_Task instructions_
Retype, please, the listing from its opening line through the line that contains "S.camera = camo", both included, without the pictures.

_Provided material_
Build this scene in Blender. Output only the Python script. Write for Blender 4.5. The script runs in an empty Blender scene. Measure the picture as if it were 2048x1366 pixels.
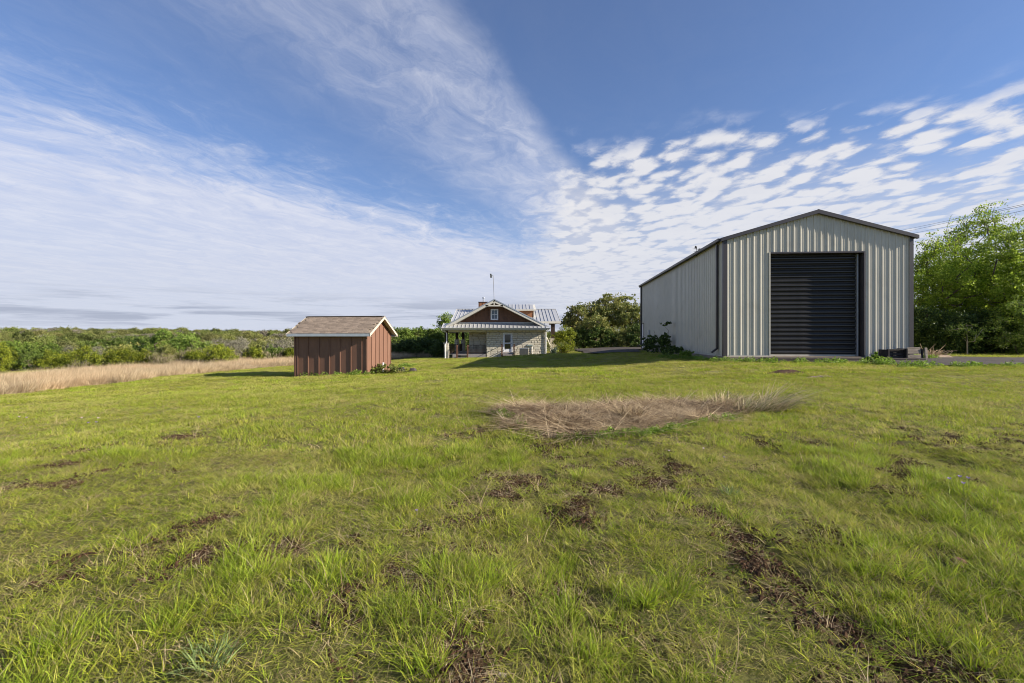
import bpy, math, random
import numpy as np
from mathutils import Vector, Matrix, Euler

S = bpy.context.scene
COL = S.collection
R = math.radians
CAMZ = 1.5
F = 967.0            # focal length in pixels of the 2048 wide photograph
HOR = 677.0          # horizon row

# ------------------------------------------------------------------ camera
cam = bpy.data.cameras.new('camera')
cam.sensor_width = 36.0
cam.lens = 36.0 * F / 2048.0
cam.shift_y = -(683.0 - HOR) / 2048.0
cam.clip_start = 0.05
cam.clip_end = 6000
camo = bpy.data.objects.new('camera', cam)
camo.location = (0, 0, CAMZ)
camo.rotation_euler = (R(90), 0, 0)
COL.objects.link(camo)
S.camera = camo

S.view_settings.view_transform = 'Standard'
S.view_settings.look = 'None'
S.view_settings.gamma = 1
S.view_settings.use_curve_mapping = False
S.view_settings.exposure = 1.02
S.cycles.use_denoising = True
S.cycles.filter_width = 1.0
S.cycles.max_bounces = 7
S.cycles.transparent_max_bounces = 6
S.cycles.diffuse_bounces = 3
S.cycles.caustics_reflective = False
S.cycles.caustics_refractive = False

# ------------------------------------------------------------------ sun
SUN_EL = 25.0
SUN_OFF = 14.0        # degrees the light swings away from the camera, off the -X axis
sun_dir = Vector((math.cos(R(SUN_OFF)) * math.cos(R(SUN_EL)), -math.sin(R(SUN_OFF)) * math.cos(R(SUN_EL)), math.sin(R(SUN_EL))))
sun = bpy.data.lights.new('sun', 'SUN')
sun.energy = 5.0
sun.angle = R(0.5)
sun.color = (1.0, 0.91, 0.78)
suno = bpy.data.objects.new('sun', sun)
suno.rotation_euler = (-sun_dir).to_track_quat('-Z', 'Y').to_euler()
suno.location = (60, -20, 40)
COL.objects.link(suno)

# ------------------------------------------------------------------ node helper
class NT:
    def __init__(s, tree): s.t = tree
    def node(s, typ, ins=None, **kw):
        n = s.t.nodes.new(typ)
        for k, v in kw.items(): setattr(n, k, v)
        for k, v in (ins or {}).items():
            if isinstance(v, E): v = v.s
            if isinstance(v, bpy.types.NodeSocket): s.t.links.new(v, n.inputs[k])
            else: n.inputs[k].default_value = v
        return n
    def m(s, op, a, b=0.0, c=0.0, clamp=False):
        n = s.node('ShaderNodeMath', {0: a, 1: b, 2: c}, operation=op, use_clamp=clamp)
        return E(s, n.outputs[0])
    def sm(s, x, a, b):      # smoothstep
        n = s.node('ShaderNodeMapRange', {'Value': x, 'From Min': a, 'From Max': b, 'To Min': 0.0, 'To Max': 1.0}, interpolation_type='SMOOTHSTEP')
        return E(s, n.outputs[0])
    def vec(s, x, y, z=0.0):
        n = s.node('ShaderNodeCombineXYZ', {0: x, 1: y, 2: z}); return n.outputs[0]
    def noise(s, v, scale, detail=4.0, rough=0.55, dist=0.0, lac=2.0):
        n = s.node('ShaderNodeTexNoise', {'Vector': v, 'Scale': scale, 'Detail': detail, 'Roughness': rough, 'Distortion': dist, 'Lacunarity': lac})
        return E(s, n.outputs['Fac'])
    def mix(s, f, a, b, blend='MIX'):
        n = s.node('ShaderNodeMix', data_type='RGBA', blend_type=blend)
        for idx, v in ((0, f), (6, a), (7, b)):
            if isinstance(v, E): v = v.s
            if isinstance(v, bpy.types.NodeSocket): s.t.links.new(v, n.inputs[idx])
            else: n.inputs[idx].default_value = v if idx == 0 or len(v) == 4 else (*v, 1)
        return n.outputs[2]
class E:
    def __init__(s, n, sock): s.n = n; s.s = sock
    def __add__(s, o): return s.n.m('ADD', s, o)
    __radd__ = __add__
    def __mul__(s, o): return s.n.m('MULTIPLY', s, o)
    __rmul__ = __mul__
    def __sub__(s, o): return s.n.m('SUBTRACT', s, o)
    def __rsub__(s, o): return s.n.m('SUBTRACT', o, s)
    def __truediv__(s, o): return s.n.m('DIVIDE', s, o)
    def __rtruediv__(s, o): return s.n.m('DIVIDE', o, s)
    def cl(s): return s.n.m('ADD', s, 0.0, clamp=True)
    def mx(s, o): return s.n.m('MAXIMUM', s, o)
    def mn(s, o): return s.n.m('MINIMUM', s, o)

# ------------------------------------------------------------------ sky
W = bpy.data.worlds.new('World'); S.world = W; W.use_nodes = True
W.cycles.sampling_method = 'MANUAL'; W.cycles.sample_map_resolution = 512
wt = W.node_tree; wt.nodes.clear(); n = NT(wt)
sky = n.node('ShaderNodeTexSky')
sky.sky_type = 'NISHITA'; sky.sun_disc = False
sky.sun_elevation = R(SUN_EL); sky.sun_rotation = R(90 + SUN_OFF)
sky.altitude = 300; sky.air_density = 1.0; sky.dust_density = 0.6; sky.ozone_density = 2.5
SKY = 0.082
tc = n.node('ShaderNodeTexCoord')
sp = n.node('ShaderNodeSeparateXYZ', {0: tc.outputs['Generated']})
dx, dy, dz = (E(n, sp.outputs[i]) for i in range(3))
zz = dz.mx(0.0) + 0.022
u = dx / zz; v = dy / zz
el = dz.mx(0.0)                              # sine of the elevation
q = n.vec(u, v)
warp = n.noise(q, 0.9, 4, 0.6)
warp2 = n.noise(n.vec(u + 7.3, v - 3.1), 2.6, 5, 0.6)
du = u + (warp - 0.5) * 0.55 + (warp2 - 0.5) * 0.16
dv = v + (warp2 - 0.5) * 0.4
# streak direction (0.38, 0.92): across / along
ac = du * 0.92 - dv * 0.38
al = du * 0.38 + dv * 0.92
fib = n.noise(n.vec(ac * 2.3, al * 0.8), 1.7, 6, 0.66, 0.8)
fib2 = n.noise(n.vec(ac * 1.5 + 4.0, al * 0.6 + 2.0), 3.0, 6, 0.66, 1.1)
soft = n.noise(q, 0.8, 4, 0.55)
fine = n.noise(n.vec(u, v * 0.75), 8.0, 5, 0.62, 0.35)
curl = n.noise(n.vec(du * 1.1, dv * 0.8), 4.2, 6, 0.68, 0.9)
# left veil of cirrostratus, growing towards the horizon
d1 = ((du + 1.66) * 1.93 - (dv - 1.57) * 1.21) / 2.28
veil = n.sm(d1 * -1.0 + (fib - 0.5) * 1.3 + (curl - 0.5) * 0.7, -0.15, 1.1)
veil = veil * (0.55 + fib2 * 0.55 + (curl - 0.5) * 0.5 + n.sm(v, 2.0, 3.4) * 0.25)
# diagonal band ending in a crisp, feathery edge at the right
d2 = ((u + (warp2 - 0.5) * 0.14 + (curl - 0.5) * 0.13 + 0.11) * 0.95 - (v - 1.43) * 0.395) / 1.029
fade = n.sm(v, 1.9, 3.2)
band = n.sm(d2 * -1.0, -0.01, 0.13) * (1.0 - n.sm(d2 * -1.0 + (fib - 0.5) * 0.8, 0.20, 1.0) * 0.9)
band = band * (n.sm(fib * 0.5 + fib2 * 0.35 + curl * 0.35, 0.40, 0.90) * 0.66 + 0.14 + fade * 0.30)
# altocumulus field on the right: rounded puffs in rows
pu = u + (warp2 - 0.5) * 0.20
pv = v * 0.66 + u * 0.08 + (warp - 0.5) * 0.18
cell = n.node('ShaderNodeTexVoronoi', {'Vector': n.vec(pu, pv), 'Scale': 7.2, 'Randomness': 0.95, 'Smoothness': 0.35}, feature='SMOOTH_F1')
cell2 = n.node('ShaderNodeTexVoronoi', {'Vector': n.vec(pu + 3.0, pv), 'Scale': 15.0, 'Randomness': 1.0, 'Smoothness': 0.4}, feature='SMOOTH_F1')
cl = E(n, cell.outputs['Distance']) * 0.75 + E(n, cell2.outputs['Distance']) * 0.25
wd = v + u * 0.30 + (warp - 0.5) * 1.2 + (warp2 - 0.5) * 0.6
cover = n.sm(wd, 2.3, 4.2)
puff = n.sm((0.62 - cl) + (fine - 0.5) * 0.75 + (soft - 0.5) * 0.30 + cover * 0.16, -0.04, 0.32)
wedge = n.sm(wd, 2.15, 2.65) * n.sm(u + (warp - 0.5) * 0.3 + (curl - 0.5) * 0.7, 0.02, 0.50)
ac_a = wedge * (puff * 0.90 + cover * 0.5 * (1.0 - puff))
# thin high wisps in the blue
wisp = n.sm(curl * 0.7 + fib2 * 0.4, 0.66, 0.80) * n.sm(v, 1.7, 2.4) * 0.55 * (1.0 - n.sm(u, 1.2, 1.8))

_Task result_
Build this scene in Blender. Output only the Python script. Write for Blender 4.5. The script runs in an empty Blender scene. Measure the picture as if it were 2048x1366 pixels.
import bpy, math, random
import numpy as np
from mathutils import Vector, Matrix, Euler

S = bpy.context.scene
COL = S.collection
R = math.radians
CAMZ = 1.5
F = 967.0            # focal length in pixels of the 2048 wide photograph
HOR = 677.0          # horizon row

# ------------------------------------------------------------------ camera
cam = bpy.data.cameras.new('camera')
cam.sensor_width = 36.0
cam.lens = 36.0 * F / 2048.0
cam.shift_y = -(683.0 - HOR) / 2048.0
cam.clip_start = 0.05
cam.clip_end = 6000
camo = bpy.data.objects.new('camera', cam)
camo.location = (0, 0, CAMZ)
camo.rotation_euler = (R(90), 0, 0)
COL.objects.link(camo)
S.camera = camo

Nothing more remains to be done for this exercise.